EL GARLOCHÍ Y LA DUQUESA…
Horas después de acabarlo, con el óleo todavía fresco, a Miguel le sonó el teléfono. Era Cayetana. Y él recuerda la conversación tal que así:
—Me encanta, está muy bien pintado. Es increíble cómo el vestido es tan parecido al mío. ¿No te habrá dicho algo José Víctor? [Por Vittorio, de Vittorio & Lucchino, los diseñadores del traje de novia de la duquesa].
—No, señora, no me ha dicho nada.
—Pues es muy parecido, y está muy bien pintado.
—Pues no, no está pintado.
—¿Cómo que no está pintado? ¿No es un óleo?
—No.
—Ay, Miguel, entonces ¿qué es lo que es?
—Es un chal que he comprado en los chinos.
—¿¡En los chinos!? ¿Y cómo lo has puesto?
—Pues con unos alfileres y pegado en el lienzo.
—Oy, oy, oy… ¡Qué artista eres, por Dios! Pero el pelo sí es pintado, ¿no?
—Sí, el pelo sí. Pero la flor no.
—¿Tampoco la flor?
[“Eso era para haberlo grabado”, dice Miguel entre risas. Y sigue narrando la llamada con mucha teatralidad].
—Ni los pendientes.
—¿Los pendientes son de verdad? ¿Y cómo los has puesto?
—Clavados en la oreja, en el lienzo, señora.
—¡Qué artista! ¡Qué artista eres, Miguel! Pues tengo que ir a verlo.
Y fue. No era la primera vez que Cayetana pisaba el Garlochí. Ya había ido antes con su primer marido, Luis Aguirre, asiduo al bar de Miguel. “Se sentaba justo al entrar a la izquierda”, recuerda.

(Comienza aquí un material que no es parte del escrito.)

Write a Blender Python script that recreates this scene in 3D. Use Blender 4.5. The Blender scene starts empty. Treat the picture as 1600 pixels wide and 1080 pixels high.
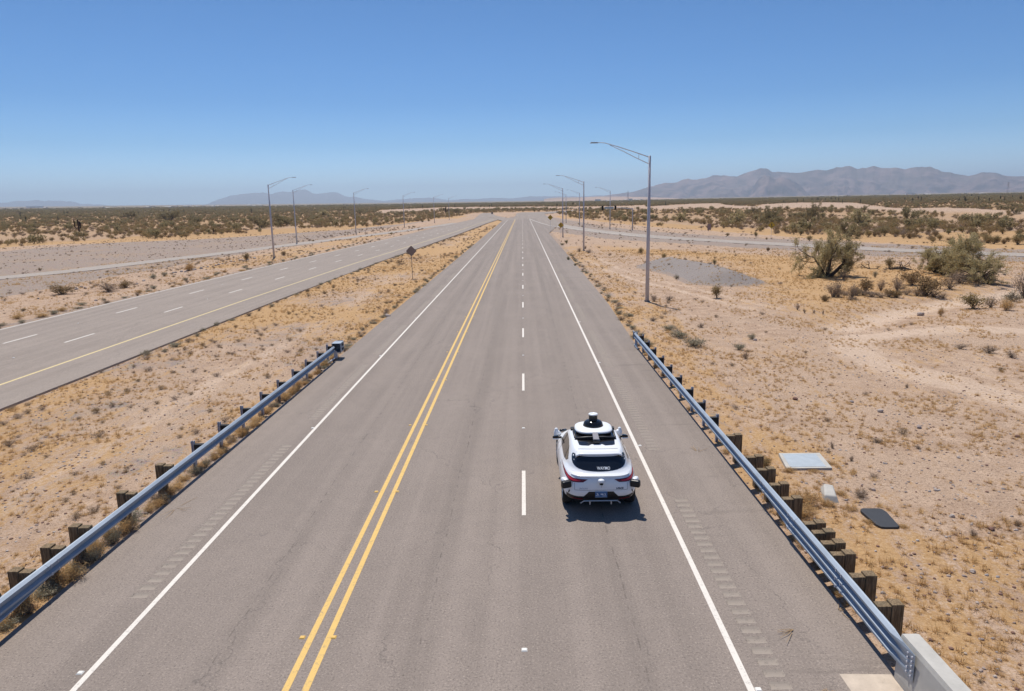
import bpy, bmesh, math, random
import numpy as np
from mathutils import Vector, Matrix
from mathutils.bvhtree import BVHTree
from mathutils.geometry import delaunay_2d_cdt

C = bpy.context.scene.collection
R = math.radians
PI = math.pi
rng = np.random.default_rng(11)
random.seed(5)

# ------------------------------------------------------------------ camera, sky, sun, exposure
F_PX, PITCH, YAW, ROLL, CAM_H = 1098.343, .198546, .018498, .01944, 7.7727
cp, sp, cyw, syw = math.cos(PITCH), math.sin(PITCH), math.cos(YAW), math.sin(YAW)
FWD = np.array([-syw*cp, cyw*cp, -sp])
RT0 = np.array([cyw, syw, 0.0])
UP0 = np.cross(RT0, FWD)
RT = RT0*math.cos(ROLL)-UP0*math.sin(ROLL)
UPV = RT0*math.sin(ROLL)+UP0*math.cos(ROLL)
cam_d = bpy.data.cameras.new('camera')
cam_d.sensor_fit = 'HORIZONTAL'
cam_d.sensor_width = 36.0
cam_d.lens = 36.0*F_PX/1600
cam_d.clip_start = 0.1
cam_d.clip_end = 120000
cam = bpy.data.objects.new('camera', cam_d)
C.objects.link(cam)
mw = Matrix(((RT[0], UPV[0], -FWD[0], 0), (RT[1], UPV[1], -FWD[1], 0), (RT[2], UPV[2], -FWD[2], CAM_H), (0, 0, 0, 1)))
cam.matrix_world = mw
bpy.context.scene.camera = cam

SUN = Vector((-.13, .45, 1.0)).normalized()
EL = math.asin(SUN.z)
world = bpy.data.worlds.new('World')
bpy.context.scene.world = world
world.use_nodes = True
wn = world.node_tree
sky = wn.nodes.new('ShaderNodeTexSky')
sky.sky_type = 'NISHITA'
sky.sun_disc = False
sky.sun_elevation = EL
sky.sun_rotation = math.atan2(SUN.x, SUN.y)
sky.altitude = 500
sky.air_density = 1.0
sky.dust_density = 0.6
sky.ozone_density = 2.2
tc = wn.nodes.new('ShaderNodeTexCoord')
sz = wn.nodes.new('ShaderNodeSeparateXYZ')
wn.links.new(tc.outputs['Generated'], sz.inputs[0])
cr = wn.nodes.new('ShaderNodeValToRGB')     # clear dry air: deep blue overhead, pale towards the horizon
els = cr.color_ramp.elements
els[0].position, els[0].color = .0, (1.0, 1.4, 2.0, 1)
els[1].position, els[1].color = 1.0, (.42, .62, .86, 1)
for p_, c_ in ((.035, (.72, 1.05, 1.5, 1)), (.08, (.37, .69, 1.05, 1)), (.134, (.225, .53, .88, 1)), (.255, (.175, .455, .75, 1))):
    e_ = els.new(p_); e_.color = c_
wn.links.new(sz.outputs[2], cr.inputs[0])
mxs = wn.nodes.new('ShaderNodeMix'); mxs.data_type = 'RGBA'; mxs.blend_type = 'MULTIPLY'; mxs.inputs[0].default_value = 1
wn.links.new(sky.outputs[0], mxs.inputs[6]); wn.links.new(cr.outputs[0], mxs.inputs[7])
wn.links.new(mxs.outputs[2], wn.nodes['Background'].inputs[0])
wn.nodes['Background'].inputs[1].default_value = 0.11
sd = bpy.data.lights.new('sun', 'SUN')
sd.energy = 4.6
sd.angle = R(.5)
sd.color = (1, .95, .87)
so = bpy.data.objects.new('sun', sd)
so.rotation_euler = (-SUN).to_track_quat('-Z', 'Y').to_euler()
C.objects.link(so)
vs = bpy.context.scene.view_settings
vs.view_transform = 'Standard'
vs.look = 'None'
vs.exposure = 0.12
vs.gamma = 1.0

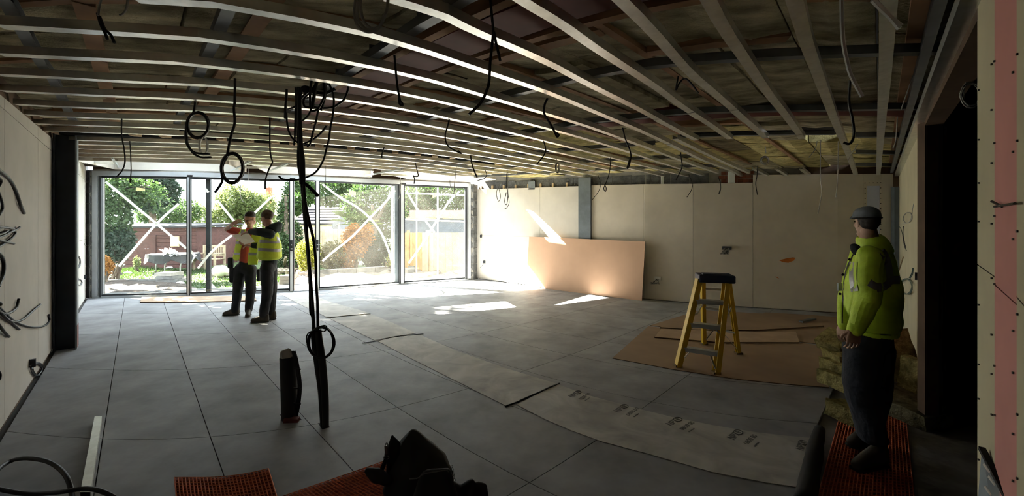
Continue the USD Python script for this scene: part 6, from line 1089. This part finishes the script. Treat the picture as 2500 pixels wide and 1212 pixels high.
vst = vst - Manifold.batch_hull([ball(p['sl'] + [0, -.02, .02], 12.6 * u), ball(p['el'] + [0, -.1, .0], 13 * u), ball(p['sl'] + [.02, -.2, .03], 12 * u)]); ve = t.add('vest', surf([vst], .025, 2, .010, 7, 6), 'hivis', True)
vm = t.parts[ve][1]
for pts, hw in (([(628, 591), (640, 590), (658, 591), (675, 592), (684, 590)], 3.2), ([(627, 609), (640, 610), (658, 611), (676, 612), (685, 611)], 3.8), ([(676, 563), (678, 575), (680, 588)], 3.4), ([(638, 572), (637, 580), (636, 588)], 2.6)):
    g = decal(vm, pts, hw, .006)
    if g: t.add('reflective_tape', g, 'reflective', under=ve)
t.add('trousers', surf([L('hip', 19, 'hl', 16), L('hip', 19, 'hr', 16), L('wa', 18, 'hip', 19), L('hl', 17, 'kl', 14), L('kl', 13.5, 'al', 12), L('hr', 16, 'kr', 13), L('kr', 12.5, 'ar', 10)], .025, 5, .009, 9, 7), 'trousers', True)
for a_, toe, dy in (('al', (612, 783, -.12), 0), ('ar', (652, 776, .06), 0)):
    h_ = p[a_].copy(); h_[2] = 0; T_ = P(*toe[:2], 6.7 + toe[2]); T_[2] = 0; T_[1] = h_[1] + dy - .03; ug, sg = shoe(h_ + [.04, 0, 0], T_); b_ = t.add('boot', ug, 'boot', 40); t.add('sole', sg, 'sole', under=b_)

# the man in the yellow jacket, back half turned
Yp = 2.80; c = .76; t, p, u, L, S = person('man in a bright yellow jacket and grey cap looking towards the windows', Yp, dict(neck=(2122, 582), head=(2114, 544, -.02), cht=(2128, 640), ch=(2128, 690), wa=(2128, 770), hip=(2122, 810), hl=(2114, 832, -.02), hr=(2130, 832, .04), kl=(2098, 945, -.10), kr=(2136, 950, .08), al=(2126, 1072, -.08), ar=(2118, 1048, .14), sl=(2125, 632, -.17), sr=(2105, 628, .17), el=(2116, 735, -.24), wl=(2086, 806, -.24), er=(2068, 725, .14), wr_=(2060, 790, .02)), c)
ms, tw, e = head_parts(p['head'], math.pi * .43, .02, .87, .74)
t.add('body', surf(ms + [L('neck', 22, 'head', 20), S('neck', 22, 'cht', 38), S('cht', 45, 'ch', 48), S('ch', 48, 'wa', 46), S('wa', 46, 'hip', 44), S('sl', 22, 'sr', 22), S('sl', 22, 'el', 16), S('el', 15, 'wl', 11), S('sr', 22, 'er', 16), S('er', 15, 'wr_', 11), S('hip', 38, 'hl', 32), S('hip', 38, 'hr', 32), S('hl', 32, 'kl', 23), S('kl', 23, 'al', 15), S('hr', 32, 'kr', 23), S('kr', 23, 'ar', 15)] + hand(p['wl'] + [0, 0, .01], (-.12, -.1, -1), (-.2, -1, 0), 1, .92, .5) + hand(p['wr_'], (-.2, -.1, -1), (-1, -.2, 0), 1, .9, .5), .012, 3), 'skin_lit', True)
nrm = (tw((-.9, 0, .5)) - tw((0, 0, 0))); nrm /= np.linalg.norm(nrm); t.add('hair', surf([e((-.022, 0, .02), (.100, .083, .092)).trim_by_plane(tuple(map(float, nrm)), float(nrm @ tw((-.015, 0, .0))))], .015, 2, .006, 45, 4), 'hair_dark', True)
nz = (tw((0, 0, 1)) - tw((0, 0, 0))); nz /= np.linalg.norm(nz)
cp_ = t.add('cap', surf([Manifold.batch_hull([e((-.008, 0, .062), (.112, .095, .066)), e((-.008, 0, .03), (.112, .094, .03))]).trim_by_plane(tuple(map(float, nz)), float(nz @ tw((0, 0, .03)))), Manifold.batch_hull([e((.085, 0, .05), (.02, .07, .012)), e((.135, 0, .038), (.012, .045, .008))])], .014, 2, .002, 30), 'cap_grey', True)
t.add('cap_band', tube([tw((-.008 + .114 * math.cos(q), .097 * math.sin(q), .035)) for q in np.linspace(0, 6.283, 30)], .0055, 5, 0), 'dark_frame', under=cp_)
t.add('eye', mf(e((.086, .033, .012), (.008, .010, .006))), 'eye'); t.add('eye', mf(e((.086, -.033, .012), (.008, .010, .006))), 'eye'); t.add('mouth', mf(e((.096, 0, -.057), (.004, .02, .003))), 'lip')
B_ = lambda x, y, d_, a_, b_, c2: ball(P(x, y, Yp + d_), (a_ * u * c, b_ * u, c2 * u), 20)
jk = [Manifold.batch_hull([B_(2134, 615, .02, 36, 44, 22), B_(2130, 690, .0, 64, 62, 30), B_(2126, 775, 0, 74, 64, 30)]), Manifold.batch_hull([B_(2126, 775, 0, 74, 64, 30), B_(2126, 800, 0, 69, 60, 14)]), L('sl', 30, 'el', 29), L('el', 28, 'wl', 17), L('sr', 30, 'er', 27), L('er', 26, 'wr_', 17)]
ja = t.add('jacket', surf(jk, .022, 4, .016, 7, 8), 'hivis_jacket', True)
t.add('collar', surf([Manifold.batch_hull([B_(2128, 588, .0, 34, 36, 20), B_(2134, 612, .0, 40, 42, 16)]) - Manifold.batch_hull([B_(2122, 560, 0, 25, 27, 20), B_(2124, 590, 0, 24, 26, 10)])], .018, 3, .006, 12, 3), 'hivis_jacket', True, under=ja)
t.add('inner_collar', surf([Manifold.batch_hull([B_(2092, 612, -.01, 11, 16, 12), B_(2086, 600, -.02, 6, 12, 5)])], .018, 3), 'collar', True)
t.add('hem_band', surf([Manifold.batch_hull([B_(2126, 806, 0, 66, 58, 8), B_(2126, 814, 0, 64, 56, 6)])], .025, 3, .005, 12, 4), 'hivis_jacket', True, under=ja)
jm = t.parts[ja][1]
for pts, hw in (([(2176, 684), (2186, 684), (2197, 684)], 10), ([(2128, 594), (2148, 606), (2162, 626), (2170, 655), (2173, 685), (2160, 700), (2140, 706)], 9), ([(2083, 640), (2082, 660), (2082, 685), (2086, 712)], 9), ([(2122, 690), (2140, 700), (2165, 698)], 9)):
    g = decal(jm, pts, hw)
    if g: t.add('reflective_tape', g, 'reflective', under=ja)
for pts in ([(2094, 600), (2078, 632), (2064, 665), (2058, 720), (2056, 790)],):
    g = decal(jm, pts, 1.6, .004)
    if g: t.add('front_placket', g, 'dark_frame', under=ja)
for x, y in ((2093, 607), (2074, 634), (2058, 671), (2051, 718)): t.add('stud_button', mf(ball(P(x, y, Yp - .135), .009, 8)), 'dark_frame', under=ja)
t.add('badge', box(P(2050, 701, Yp - .1), (.03, .01, .05), .2), 'reflective', under=ja)
t.add('cuff', surf([Manifold.batch_hull([ball(lerp(p['el'], p['wl'], .88), 17.5 * u * .85, 14), ball(p['wl'] + [0, 0, .01], 15.5 * u * .85, 14)])], .015, 2), 'hivis_jacket', True, under=ja)
t.add('trousers', surf([L('wa', 50, 'hip', 54), Manifold.batch_hull([B_(2122, 815, 0, 58, 50, 16), B_(2104, 860, -.05, 46, 42, 20)]), Manifold.batch_hull([B_(2122, 815, 0, 54, 50, 16), B_(2138, 860, .06, 42, 42, 20)]), Manifold.batch_hull([B_(2106, 860, -.06, 44, 42, 20), B_(2100, 945, -.09, 40, 40, 20)]), Manifold.batch_hull([B_(2100, 945, -.09, 40, 40, 20), B_(2130, 1068, -.08, 35, 34, 14)]), Manifold.batch_hull([B_(2138, 860, .06, 42, 42, 20), B_(2140, 950, .08, 36, 38, 20)]), Manifold.batch_hull([B_(2140, 950, .08, 36, 38, 20), B_(2122, 1040, .14, 30, 32, 14)])], .025, 4, .014, 7, 9), 'trousers_blue', True)
zf = -.004
for hx, tx, d0, d1 in (((2150, 1115), (2082, 1118), -.10, -.16), ((2128, 1065), (2070, 1062), .16, .12)):
    h_ = P(*hx, Yp + d0); T_ = P(*tx, Yp + d1); h_[2] = T_[2] = zf; ug, sg = shoe(h_, T_, .10, .048); b_ = t.add('boot', ug, 'boot', 40); t.add('sole', sg, 'sole', under=b_)
    m_ = lerp(h_, T_, .55); t.add('lace', cat(*[tube([m_ + [(.02 - .02 * k), -.035, .085 - .012 * k], m_ + [(.01 - .02 * k), .0, .10 - .012 * k], m_ + [(.02 - .02 * k), .035, .085 - .012 * k]], .003, 4, 3) for k in range(4)]), 'stone', under=b_)
for t in THINGS: t.write()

… Y UMA THURMAN VESTIDA DE DOLOROSA
Al otro lado de la barra, oculto en una pequeña vitrina de madera con la puerta de cristal, Miguel guarda con celo los avíos con los que viste de dolorosa a quien se lo pide el cuerpo. ¿Quién no ha ido al Garlochí con la esperanza de que Miguel haga de las suyas? Le pone la saya, la mantilla y hasta la diadema dorada que el visitante despierto distinguirá sobre el espejo del fondo del local. Lo hizo con la actriz Uma Thurman, que visitó Sevilla para el enlace de un amigo. “You are an artist”, le espetó la protagonista de Kill Bill.
Pero Miguel prefiere no hablar del tema. “Perdí mucha clientela”, lamenta. En buena parte, motivado por el sector rancio de la ciudad, vigilante, siempre por exceso, para imponer unos códigos de conducta que haría a veces laxa la de la Inquisición.
El Tribunal del Santo Oficio tuvo su sede en el castillo de San Jorge, hoy mercado de Triana. Y allí imaginó Dostoievski a Jesús volviendo al mundo y siendo apresado por orden del Gran Inquisidor. Puede que después de no decir palabra ante él, Jesús saliese camino a la Alfalfa, rumbo al Garlochí. ¡Claro que iría! La de anécdotas que le contaría Miguel.